D’altra parte oggi una dodicenne che si vedesse comparire davanti il video di “Material girl” (video che i quarant’anni li compirà tra tre mesi) non riconoscerebbe la citazione cinematografica, perché Rai 3 non le manda più i film di Howard Hawks alle dieci e mezza di sera, contribuendo all’impossibilità per lei di farsi una cultura generale; ma, se anche la Rai i film classici glieli trasmettesse, la dodicenne vede solo quel che c’è in apertura di Netflix, dove certo non le appare un film di settant’anni prima. Però c’è qualche speranza che Marilyn e Jane Russell qualcuno gliele ritagli su TikTok, e che quindi la dodicenne di oggi resti ignara che la Ciccone ha citato Hawks ma convinta che abbia copiato TikTok.
Gli adulti, comunque, capivano pochino anche allora, e che Madonna fosse arrivata per restare, sui giornali che ancora leggevamo, non lo diceva nessuno. La previsione era che restasse Cyndi Lauper, quella che sapeva cantare, e che Madonna valesse quanto una Samantha Fox. Le dodicenni che ripetevano quel che leggevano sui quotidiani erano destinate a pentirsi quanto quelle che imparano il mondo da TikTok.

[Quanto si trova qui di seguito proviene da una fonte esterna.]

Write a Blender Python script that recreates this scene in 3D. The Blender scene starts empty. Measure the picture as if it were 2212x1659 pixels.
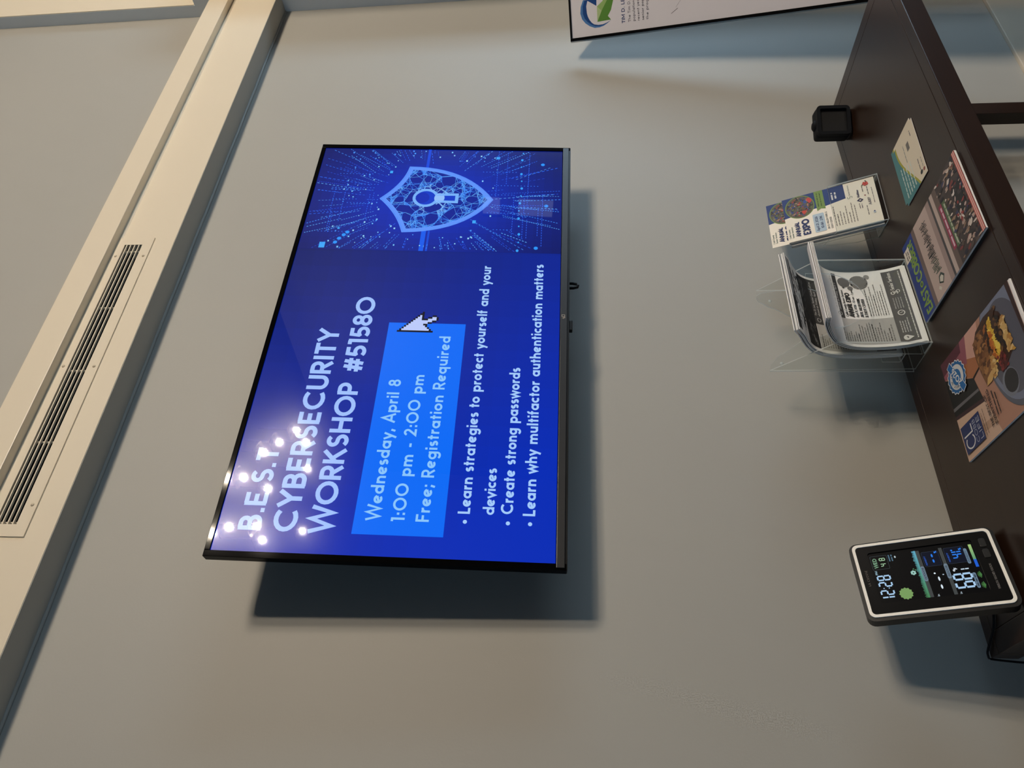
import bpy, bmesh, math, random
from mathutils import Vector, Matrix

random.seed(7)
S = bpy.context.scene
COL = S.collection


def lin(c):
    """sRGB 0-255 -> linear"""
    return tuple(((v / 255) / 12.92 if v / 255 <= 0.04045 else ((v / 255 + 0.055) / 1.055) ** 2.4) for v in c)


# ------------------------------------------------------------------ camera
CAMZ = 1.5
cam_d = bpy.data.cameras.new('camera')
cam_d.sensor_fit = 'HORIZONTAL'
cam_d.sensor_width = 36.0
cam_d.lens = 1613.7 / 2212 * 36.0
cam_d.clip_start = 0.01
cam = bpy.data.objects.new('camera', cam_d)
COL.objects.link(cam)
# the phone is held on its side: picture right = down, picture up = along the wall
RIGHT = Vector((0.82729587, -0.56176055, 0.00257352))
DOWN = Vector((0.04889906, 0.06744764, -0.99652381))
FWD = Vector((0.55963419, 0.82454587, 0.08326872))
m3 = Matrix((DOWN, RIGHT, -FWD)).transposed()
cam.matrix_world = Matrix.Translation((0, 0, CAMZ)) @ m3.to_4x4()
S.camera = cam

# ------------------------------------------------------------------ world, view
W = bpy.data.worlds.new('world')
S.world = W
W.use_nodes = True
W.node_tree.nodes['Background'].inputs[0].default_value = (0.5, 0.7, 1.0, 1)
W.node_tree.nodes['Background'].inputs[1].default_value = 0.3
S.view_settings.view_transform = 'Standard'
S.view_settings.look = 'None'
S.view_settings.exposure = 0.0
S.view_settings.gamma = 1.0
S.view_settings.use_curve_mapping = False
S.cycles.transparent_max_bounces = 40
S.cycles.max_bounces = 6
S.cycles.diffuse_bounces = 3
S.cycles.glossy_bounces = 3
S.cycles.caustics_reflective = False
S.cycles.caustics_refractive = False

LAMP_STRENGTH = 2450.0         # warm globe bulbs
LAMP_COLOR = (1.0, 0.85, 0.67)
WINDOW_STRENGTH = 1.4         # daylight in the big window on the left
WINDOW_COLOR = (0.40, 0.68, 1.0)
LAMP_R = 0.026
SIDE_STRENGTH = 9.5           # daylight from an unseen glazed door added on the right

# ------------------------------------------------------------------ materials
MATS = {}


def nodes_of(m):
    m.use_nodes = True
    nt = m.node_tree
    return nt, nt.nodes['Principled BSDF']


def paint(name, rgb, rough=0.6, var=0.03, scale=6.0, bump=0.0, bscale=400.0, spec=0.5, metal=0.0, coat=0.0, coat_rough=0.05):
    """procedural paint / plastic / wood: noise-modulated colour, fine bump"""
    if name in MATS:
        return MATS[name]
    m = bpy.data.materials.new(name)
    nt, p = nodes_of(m)
    tc = nt.nodes.new('ShaderNodeTexCoord')
    no = nt.nodes.new('ShaderNodeTexNoise')
    no.inputs['Scale'].default_value = scale
    no.inputs['Detail'].default_value = 4
    nt.links.new(tc.outputs['Object'], no.inputs['Vector'])
    mx = nt.nodes.new('ShaderNodeMix')
    mx.data_type = 'RGBA'
    c = lin(rgb)
    mx.inputs[6].default_value = tuple(v * (1 - var) for v in c) + (1,)
    mx.inputs[7].default_value = tuple(min(1, v * (1 + var)) for v in c) + (1,)
    nt.links.new(no.outputs['Fac'], mx.inputs[0])
    nt.links.new(mx.outputs[2], p.inputs['Base Color'])
    p.inputs['Roughness'].default_value = rough
    p.inputs['Metallic'].default_value = metal
    p.inputs['Specular IOR Level'].default_value = spec
    p.inputs['Coat Weight'].default_value = coat
    p.inputs['Coat Roughness'].default_value = coat_rough
    if bump > 0:
        n2 = nt.nodes.new('ShaderNodeTexNoise')
        n2.inputs['Scale'].default_value = bscale
        n2.inputs['Detail'].default_value = 2
        nt.links.new(tc.outputs['Object'], n2.inputs['Vector'])
        b = nt.nodes.new('ShaderNodeBump')
        b.inputs['Strength'].default_value = bump
        b.inputs['Distance'].default_value = 0.001
        nt.links.new(n2.outputs['Fac'], b.inputs['Height'])
        nt.links.new(b.outputs['Normal'], p.inputs['Normal'])
    MATS[name] = m
    return m


def emitter(name, rgb, strength):
    m = bpy.data.materials.new(name)
    nt, p = nodes_of(m)
    p.inputs['Base Color'].default_value = (0.02, 0.02, 0.02, 1)
    p.inputs['Emission Color'].default_value = tuple(rgb) + (1,)
    p.inputs['Emission Strength'].default_value = strength
    MATS[name] = m
    return m


def ink(name, rough=0.45, emit=False, coat=0.0, haze=0.3, tint=(0.0, 0.0, 0.0)):
    """flat print: colour from the mesh's own colour attribute; emit=True for lit screens"""
    if name in MATS:
        return MATS[name]
    m = bpy.data.materials.new(name)
    nt, p = nodes_of(m)
    a = nt.nodes.new('ShaderNodeAttribute')
    a.attribute_name = 'Col'
    if emit:
        p.inputs['Base Color'].default_value = (0.004, 0.004, 0.005, 1)
        nt.links.new(a.outputs['Color'], p.inputs['Emission Color'])
        p.inputs['Emission Strength'].default_value = 1.0
        p.inputs['Roughness'].default_value = haze
        p.inputs['Specular IOR Level'].default_value = 0.06
        p.inputs['Coat Weight'].default_value = coat
        p.inputs['Coat Roughness'].default_value = 0.018
    else:
        nt.links.new(a.outputs['Color'], p.inputs['Base Color'])
        p.inputs['Roughness'].default_value = rough
        p.inputs['Specular IOR Level'].default_value = 0.3
        p.inputs['Coat Weight'].default_value = coat
        p.inputs['Coat Roughness'].default_value = 0.12
    MATS[name] = m
    return m


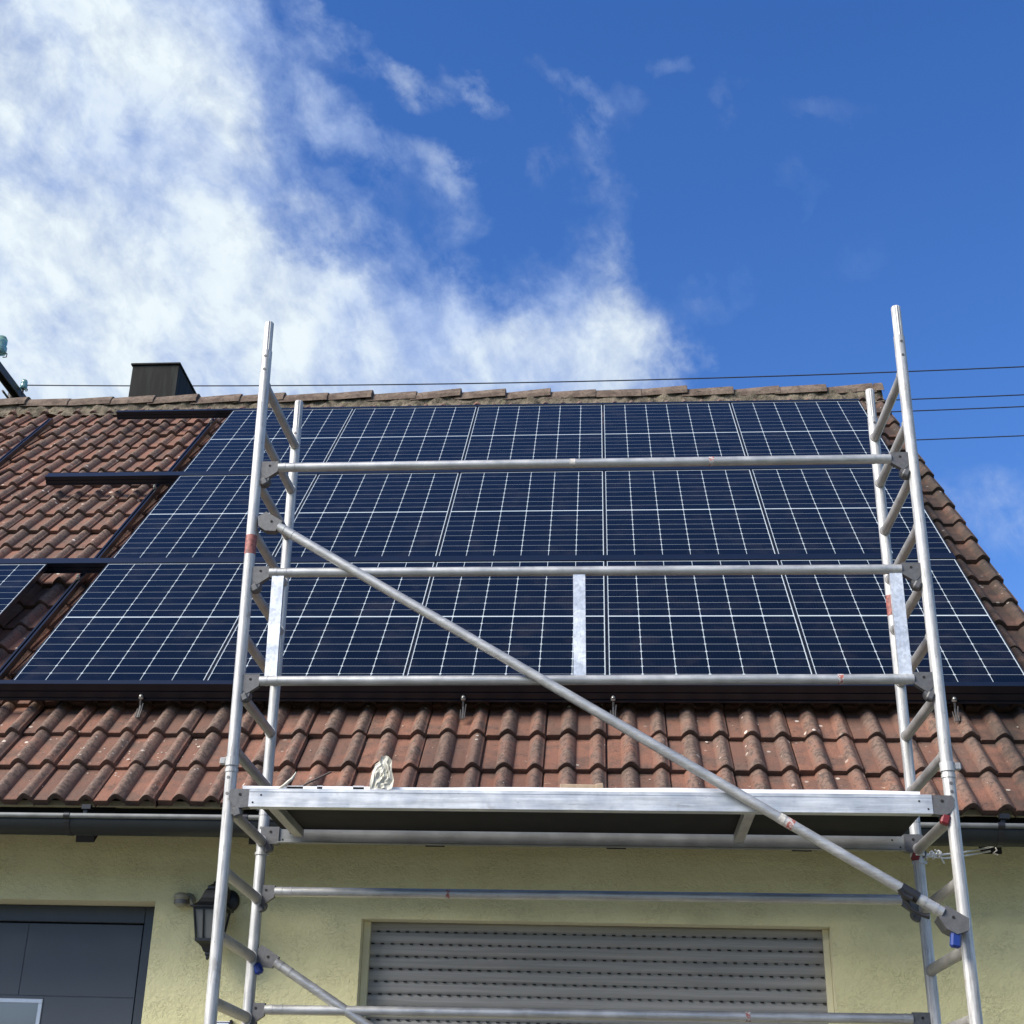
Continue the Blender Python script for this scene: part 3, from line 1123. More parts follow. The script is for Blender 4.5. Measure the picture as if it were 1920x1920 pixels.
def build_ridge():
    m = MB()
    L = 0.428
    x0 = -2.247 - 5 * L
    sec = [(-0.128, -0.040), (-0.112, 0.010), (-0.066, 0.070), (-0.030, 0.088), (0.030, 0.088), (0.066, 0.070), (0.112, 0.010), (0.128, -0.060)]
    i = 0
    while x0 + L * i < XR - 0.02:
        a, b_ = x0 + L * i, min(x0 + L * (i + 1), XR + 0.02)
        dz, dy, rot = random.gauss(0, 0.006), random.gauss(0, 0.006), random.gauss(0, 0.008)
        # the right-hand end of each tile is wider and rides over the next
        st = [(a - 0.055, 0.94, -0.014), (a + 0.02, 0.95, -0.011), (b_ - 0.07, 1.0, 0.006), (b_ - 0.004, 1.01, 0.008), (b_, 1.0, 0.006)]
        vs = []
        for (x, sc, dzz) in st:
            for (yy, zz) in sec:
                vs.append((x, YR + yy * sc + dy, RIDGE.z + 0.060 + zz * sc + dz + dzz + rot * (x - a) / L))
        n = len(sec)
        fs = []
        for j in range(len(st) - 1):
            for q in range(n - 1):
                fs.append([j * n + q, j * n + q + 1, (j + 1) * n + q + 1, (j + 1) * n + q])
        # thickness at the exposed end
        for (yy, zz) in sec:
            vs.append((b_, YR + yy * 0.86 + dy, RIDGE.z + 0.060 + zz * 0.80 - 0.012 + dz))
        j = len(st) - 1
        for q in range(n - 1):
            fs.append([j * n + q, j * n + q + 1, (j + 1) * n + q + 1, (j + 1) * n + q])
        m.add(vs, fs, False)
        i += 1
    m.build('ridge_tiles', MAT['ridge'], roof)
    # mortar bed: lumpy wedge showing under the ridge tiles on the front side
    mo = MB()
    nx, nz = 560, 6
    vs, fs = [], []
    xx = np.linspace(XL, XR + 0.005, nx)
    amp = rng.normal(0, 1, (nx, nz))
    for _ in range(2):
        amp = (amp + np.roll(amp, 1, 0) + np.roll(amp, -1, 0)) / 3 * 1.25
    for i in range(nx):
        for j in range(nz):
            f = j / (nz - 1)
            bump_ = amp[i, j] * 0.011
            y = YR - 0.150 + f * 0.055 - bump_
            z = RIDGE.z - 0.115 + f * 0.165 + 0.4 * bump_
            vs.append((xx[i], y, z))
    for i in range(nx - 1):
        for j in range(nz - 1):
            fs.append([i * nz + j, (i + 1) * nz + j, (i + 1) * nz + j + 1, i * nz + j + 1])
    mo.add(vs, fs, True)
    # fill behind and the end at the verge
    mo.add([(XR + 0.005, YR - 0.15, RIDGE.z - 0.11), (XR + 0.005, YR + 0.15, RIDGE.z - 0.11), (XR + 0.005, YR + 0.09, RIDGE.z + 0.10), (XR + 0.005, YR - 0.09, RIDGE.z + 0.06)], [[0, 1, 2, 3]])
    mo.build('ridge_mortar', MAT['mortar'], roof)


build_ridge()

# verge board and barge, eave board, rafter tails
vb = MB()
vb.prism([R3(XR - 0.075, VE + 0.03, HB + 0.04), R3(XR - 0.075, VR, HB + 0.04), R3(XR - 0.075, VR, HB + 0.20), R3(XR - 0.075, VE + 0.03, HB + 0.20)], (0.03, 0, 0))
vb.build('verge_board', MAT['darkwood'], roof)
eb = MB()
e0 = R3(0, VE + 0.035, HB + 0.0)
eb.span((XL + 0.02, e0.y + 0.030, e0.z - 0.018), (XR - 0.10, e0.y + 0.050, e0.z + 0.012), 0.002)
eb.build('eave_board', MAT['board'], roof)
fb = MB()
fb.span((XL + 0.02, e0.y + 0.055, 3.035), (XR - 0.10, e0.y + 0.085, e0.z - 0.02), 0.0)
# boarded underside of the eave
so0, so1 = R3(0, VE + 0.14, HB + 0.10), R3(0, VE + 0.95, HB + 0.10)
fb.add([(XL + 0.02, so0.y, so0.z), (XR - 0.1, so0.y, so0.z), (XR - 0.1, 0.02, so0.z + (0.02 - so0.y) * ST / CT), (XL + 0.02, 0.02, so0.z + (0.02 - so0.y) * ST / CT)], [[0, 1, 2, 3]])
fb.build('fascia', MAT['darkwood'], roof)
for i in range(-4, 7):
    x = 0.712 + 0.900 * i
    if not (XL < x < XR):
        continue
    rt = MB()
    rt.prism([(x - 0.048, -0.43, 2.949), (x - 0.048, -0.46, 3.10), (x - 0.048, 0.02, 3.50), (x - 0.048, 0.02, 3.36)], (0.096, 0, 0))
    rt.build('rafter_tail', MAT['darkwood'], roof)


# gutter: half-round trough, bead, hangers
def build_gutter():
    GR, GY, GZ0 = 0.074, -0.618, 3.020
    x0, x1 = XL - 0.05, XR - 0.05
    m = MB()
    n = 14
    sec = []
    for i in range(n + 1):
        a = pi + pi * i / n
        sec.append((GY + cos(a) * GR, GZ0 + sin(a) * GR))
    inner = [(GY + (y - GY) * 0.95, GZ0 + (z - GZ0) * 0.95) for (y, z) in sec]
    loop = sec + inner[::-1]
    m.prism([(x0, y, z) for (y, z) in loop], (x1 - x0, 0, 0), smooth=False)
    m.s = [True] * len(m.s)
    gt = m.build('gutter', MAT['gutter'], house)
    b_ = MB()
    b_.tube((x0, GY - GR - 0.004, GZ0 + 0.006), (x1, GY - GR - 0.004, GZ0 + 0.006), 0.0125, 12)
    b_.build('gutter_bead', MAT['bead'], gt)
    for i in range(-5, 8):
        x = 0.700 + 0.9 * i
        if not (x0 < x < x1):
            continue
        h = MB()
        # strap round the trough, bead clip, hanger hook up to the tile edge
        pts = [(GY + cos(pi + pi * q / 10) * (GR + 0.003), GZ0 + sin(pi + pi * q / 10) * (GR + 0.003)) for q in range(11)]
        inn = [(GY + cos(pi + pi * q / 10) * (GR - 0.002), GZ0 + sin(pi + pi * q / 10) * (GR - 0.002)) for q in range(10, -1, -1)]
        h.prism([(x - 0.013, y, z) for (y, z) in pts + inn], (0.026, 0, 0))
        h.tube((x - 0.015, GY - GR - 0.004, GZ0 + 0.006), (x + 0.015, GY - GR - 0.004, GZ0 + 0.006), 0.0165, 10)
        h.span((x + 0.035, -0.575, 3.03), (x + 0.055, -0.568, 3.105))
        h.span((x + 0.028, -0.590, 3.085), (x + 0.075, -0.565, 3.108))
        h.build('gutter_hanger', MAT['rubber'], gt)


build_gutter()

# chimney
ch = MB()
cx0, cx1, cy0, cy1 = -1.350, -0.868, 4.60, 5.30
ch.span((cx0, cy0, 7.6), (cx1, cy1, 8.762), 0.004)
chim = ch.build('chimney', MAT['slate'], house)
cc = MB()
cc.span((cx0 - 0.016, cy0 - 0.016, 8.763), (cx1 + 0.012, cy1 + 0.016, 8.782), 0.002)
cc.build('chimney_cap', MAT['slate'], chim)


# ================================================================ solar panels
COLP, ROWP = 1.13001, 1.81156
ROT = Matrix.Rotation(TH, 4, 'X')


def make_panel():
    root = thing('solar_panel', 'panel', 'solar panel', (0, 0, 0), 'black framed solar panels on the roof')
    # local frame: x along the eave, y up the slope, z out of the roof; z = 0 is the glass
    x0, x1, y0, y1 = -0.0090, GW + 0.0090, -0.0120, GH + 0.0120
    f = MB()
    fw, fd, lip = 0.0075, 0.035, 0.0016
    f.span((x0, y0, -fd), (x0 + fw, y1, lip))
    f.span((x1 - fw, y0, -fd), (x1, y1, lip))
    f.span((x0 + fw, y0, -fd), (x1 - fw, y0 + 0.010, lip))
    f.span((x0 + fw, y1 - 0.010, -fd), (x1 - fw, y1, lip))
    f.build('frame', MAT['frame'], root)
    me = bpy.data.meshes.new('glass')
    a, b_, c, d = x0 + fw, x1 - fw, y0 + 0.010, y1 - 0.010
    me.from_pydata([(a, c, 0), (b_, c, 0), (b_, d, 0), (a, d, 0), (a, c, -0.006), (b_, c, -0.006), (b_, d, -0.006), (a, d, -0.006)], [],
                   [(0, 1, 2, 3), (7, 6, 5, 4)])
    uvl = me.uv_layers.new(name='UVMap')
    for lp in me.loops:
        co = me.vertices[lp.vertex_index].co
        uvl.data[lp.index].uv = (co.x, co.y)
    me.materials.append(MAT['cells'])
    o = bpy.data.objects.new('glass', me)
    COL.objects.link(o)
    o.parent = root
    return root


row_txt = {0: 'bottom row', 1: 'middle row', 2: 'top row'}
col_txt = {0: 'leftmost of the five in', 1: 'second from left of the five in', 2: 'centre one of the five in',
           3: 'second from right of the five in', 4: 'rightmost of the five in'}
proto = make_panel()
first = True
for r_ in range(3):
    for c_ in range(5):
        o = proto if first else copy_tree(proto)
        first = False
        o.rotation_euler = (TH, 0, 0)
        o.location = R3(c_ * COLP, r_ * ROWP, 0)
        o['label'] = 'dark blue solar panel, %s the %s' % (col_txt[c_], row_txt[r_])
o = copy_tree(proto)
o.rotation_euler = (TH, 0, 0)
o.location = R3(-0.445 - GW, 0, 0)
o['label'] = 'dark blue solar panel cut by the left picture edge, apart from the others'


# mounting rails ---------------------------------------------------------------
def cross_rail(u0, u1, v_lo, v_hi, depth, label, grooves=2):
    """insertion rail lying along the eave direction"""
    m = MB()
    d0 = -0.005
    sec = [(v_hi, d0), (v_lo, d0), (v_lo, depth * 0.36), (v_lo + 0.006, depth * 0.38), (v_lo + 0.006, depth * 0.44), (v_lo, depth * 0.46),
           (v_lo, depth * 0.80), (v_lo + 0.005, depth * 0.82), (v_lo + 0.005, depth * 0.87), (v_lo - 0.006, depth * 0.89), (v_lo - 0.006, depth),
           (v_hi, depth)]
    m.prism([R3(u0, v, h) for (v, h) in sec], (u1 - u0, 0, 0))
    # slim seat for the lower panel edge behind the face
    ob = m.build('cross_rail', MAT['anod'], None, R3((u0 + u1) / 2, v_lo, depth))
    tag(ob, label, 'mounting rail', 'black cross rails between the panel rows')
    return ob


U1 = 4 * COLP + GW + 0.012
cross_rail(-2.60, U1, -0.046, -0.0005, 0.100, 'long black mounting rail along the bottom edge of the whole panel field')
cross_rail(-2.60, U1, GH + 0.0125, ROWP - 0.0008, 0.070, 'black mounting rail between bottom and middle panel rows, reaching the left picture edge')
cross_rail(-1.125, U1, ROWP + GH + 0.0125, 2 * ROWP - 0.0008, 0.070, 'black mounting rail between middle and top panel rows, free end over bare tiles')
cross_rail(-1.115, U1, 2 * ROWP + GH + 0.0125, 2 * ROWP + GH + 0.055, 0.070, 'topmost black mounting rail just under the ridge, its free end near the chimney')


def slope_rail(u, v0, v1, label, bolts):
    root = thing('slope_rail', label, 'mounting rail', R3(u, v0, 0.14), 'black rails running up the roof slope')
    m = MB()
    hw, top, bot = 0.020, 0.0865, 0.128
    sec = [(-hw, bot), (-hw, top), (-0.007, top), (-0.007, top + 0.012), (0.007, top + 0.012), (0.007, top), (hw, top), (hw, bot)]
    m.prism([R3(u + x, v0, h) for (x, h) in sec], R3(0, v1, 0) - R3(0, v0, 0))
    m.build('profile', MAT['anod'], root)
    for v in bolts:
        b_ = MB()
        nrm = (R3(0, 0, -1) - R3(0, 0, 0))
        p = R3(u, v, 0.0855)
        b_.tube(p, p + nrm * 0.022, 0.013, 10)
        b_.tube(p + nrm * 0.022, p + nrm * 0.034, 0.011, 10, 0.006)
        b_.build('bolt', MAT['bolt'], root)
    return root


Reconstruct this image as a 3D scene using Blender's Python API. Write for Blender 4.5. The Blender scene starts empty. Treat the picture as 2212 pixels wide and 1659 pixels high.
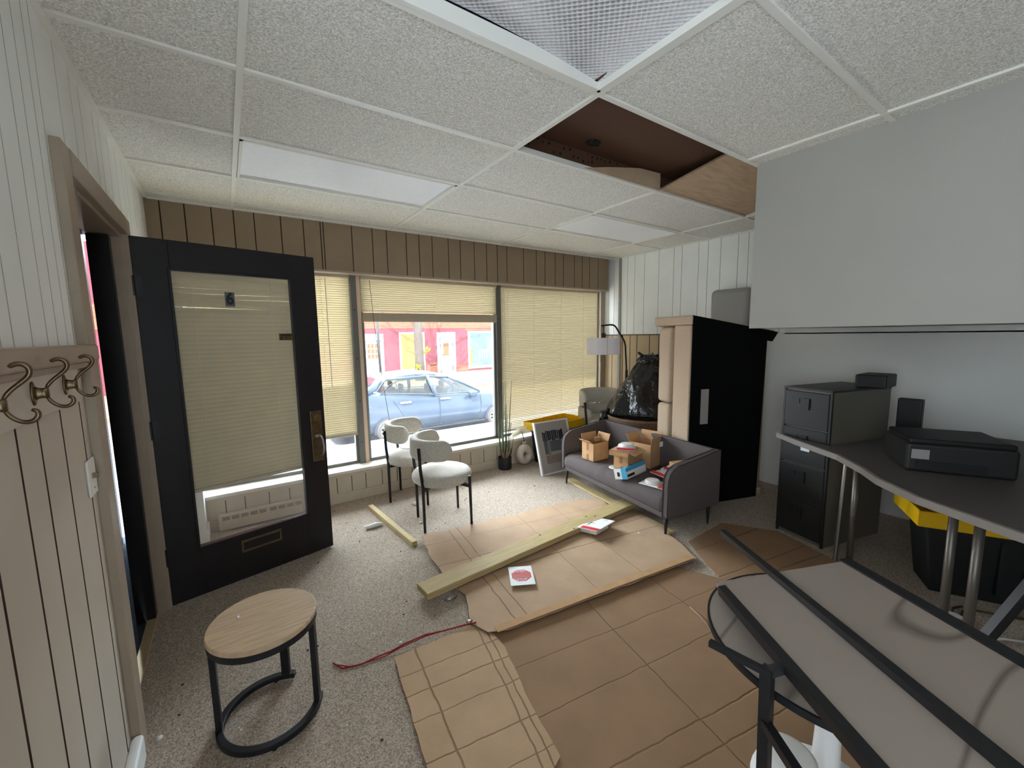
import bpy, bmesh, math, random
from mathutils import Vector, Matrix, noise
R = math.radians
random.seed(7)
C = bpy.context.scene.collection
SC = bpy.context.scene

# ------------------------------------------------------------------ camera
cam = bpy.data.cameras.new('camera'); camo = bpy.data.objects.new('camera', cam); C.objects.link(camo)
cr, cd, cf = Vector((.82211927, -.5691167, -.01503626)), Vector((-.07953197, -.08865586, -.99288207)), Vector((.56373271, .81746335, -.11814866))
camo.matrix_world = Matrix(((cr.x, -cd.x, -cf.x, 0), (cr.y, -cd.y, -cf.y, 0), (cr.z, -cd.z, -cf.z, 1.5), (0, 0, 0, 1)))
cam.sensor_fit = 'HORIZONTAL'; cam.sensor_width = 36; cam.lens = 36 * 890.2 / 2212; cam.clip_start = .01; cam.clip_end = 300
SC.camera = camo

# ------------------------------------------------------------------ sky, sun, exposure
SKY_LOW, SKY_HIGH = .46, 2.2
w = bpy.data.worlds.new('sky'); SC.world = w; w.use_nodes = True
bg = w.node_tree.nodes['Background']; bg.inputs[0].default_value = (.78, .90, 1.0, 1)
# sky shaped for more indoor light: brightest above the roofs across the street and dimmer behind the shop
_n, _l = w.node_tree.nodes, w.node_tree.links
_tc = _n.new('ShaderNodeTexCoord'); _dp = _n.new('ShaderNodeVectorMath'); _dp.operation = 'DOT_PRODUCT'; _dp.inputs[1].default_value = Vector((.12, .80, .58)).normalized()
_l.new(_tc.outputs['Generated'], _dp.inputs[0])
_mr = _n.new('ShaderNodeMapRange'); _mr.interpolation_type = 'SMOOTHSTEP'
for _i, _v in ((1, .35), (2, .95), (3, SKY_LOW), (4, SKY_HIGH)): _mr.inputs[_i].default_value = _v
_l.new(_dp.outputs['Value'], _mr.inputs[0]); _l.new(_mr.outputs[0], bg.inputs[1])
sun = bpy.data.lights.new('sun', 'SUN'); sun.energy = .85; sun.angle = R(.6); sun.color = (1, .97, .92)
so = bpy.data.objects.new('sun', sun); C.objects.link(so)
so.rotation_euler = Vector((.42, .62, -.66)).to_track_quat('-Z', 'Y').to_euler()
SC.view_settings.view_transform = 'Standard'; SC.view_settings.look = 'None'; SC.view_settings.gamma = 1
SC.view_settings.use_curve_mapping = False
SC.view_settings.exposure = 3.8
SC.cycles.max_bounces = 10; SC.cycles.diffuse_bounces = 6; SC.cycles.transparent_max_bounces = 24; SC.cycles.transmission_bounces = 8
SC.cycles.use_denoising = True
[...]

Tre anni e mezzo dopo, la zia F. mi portò a New York, e a Times Square c’era un negozio che ti faceva incidere il tuo demo. Ti mettevano la base in cuffia, e incidevi una canzone come quelli veri. Nonostante allora ci fosse già stato “True blue” – il disco di Madonna che più ho consumato, e probabilmente anche il più bello – la canzone che scelsi d’incidere fu “Time after time”, perché credevo all’autorevole critica culturale, e sapevo che quella da cantare era Cyndi. Però i capelli rossi e gialli non me li ero mai fatti, mentre avevo i cassetti pieni di mezzi guanti: la Ciccone aveva vinto sull’immagine, sul guardaroba, sulle cose davvero importanti.
Sulle cose sulle quali avrebbe vinto per i quaranta successivi anni di bustini di Gaultier e abiti sexy di Dolce e Gabbana ma usati per lavare i pavimenti e svolte bon ton in fiorato Prada e tè delle cinque, e body e scaldamuscoli e filtri Instagram. Per il resto – per recuperare le canzoni e capire quanto le recensioni ci avevano truffate – avremmo tutte quante avuto davanti quattro decenni di devozione. Quattro decenni di preghiere in latino e didn’t know how lost I was, until I found you.